Just to beat the topic from yesterday totally into the ground, here are my Top Five TV Shows About the Cold War:

  1. Tinker, Tailor, Soldier, Spy — The Alex Guinness version, of course.
  2. Smiley’s People — The sequel to Tinker, Tailor. I have both series on DVD at home.
  3. Game, Set and Match — A series cobbled together from the first three novels in a Len Deighton trilogy of trilogies. It took some liberties, and I seem to recall hearing that Deighton hated it. This is possibly because the character that Ian Holm created for the series was quite different — a more tormented, stressed-out character — from the Bernard Samson in the novels. But I enjoyed the series anyway.
  4. The Missiles of October — Worth watching if only for Martin Sheen’s version of Bobby Kennedy.
  5. The Day After — A huge TV event at the time when it came out.
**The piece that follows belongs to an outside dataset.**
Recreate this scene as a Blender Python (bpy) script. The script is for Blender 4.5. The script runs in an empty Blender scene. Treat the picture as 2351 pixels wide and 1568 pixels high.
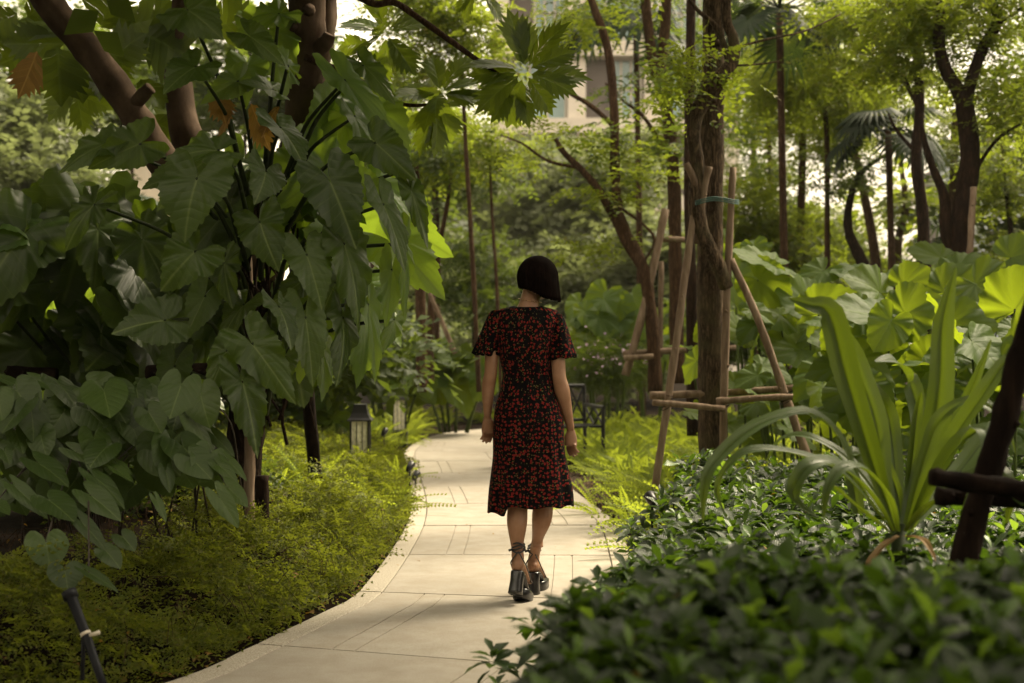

Sort of the Cold War equivalent of “Roots.”

There’s sort of a lack of variety in this list, I’ll admit — the first three are spy series, and two by le Carre with the same chief protagonist. But I have to work with what TV gives me. And I really believe the first two are among the best things ever made for the tube.

"The Day After" -- nuclear apocalypse in Kansas.

“The Day After” — nuclear apocalypse in Kansas.

 

9 thoughts on “Top Five TV Shows about the Cold War (I’ll stop now)

  1. Norm Ivey

    I Spy
    The Avengers
    Man from U.N.C.L.E.
    Get Smart

    While not exactly US vs Them, none would have existed without the Cold War, I think.

    Reply
    1. Brad Warthen Post author

      That sounds like another category we could do — movies and TV shows that were inspired by the Cold War, but not about the Cold War.

      Sometimes James Bond was dealing with the Soviets, but as often as not he faced freelance madmen who wanted to take over the world for their own purposes. U.N.C.L.E. fought against THRUSH, not the Sovs. Maxwell Smart’s adversary was KAOS.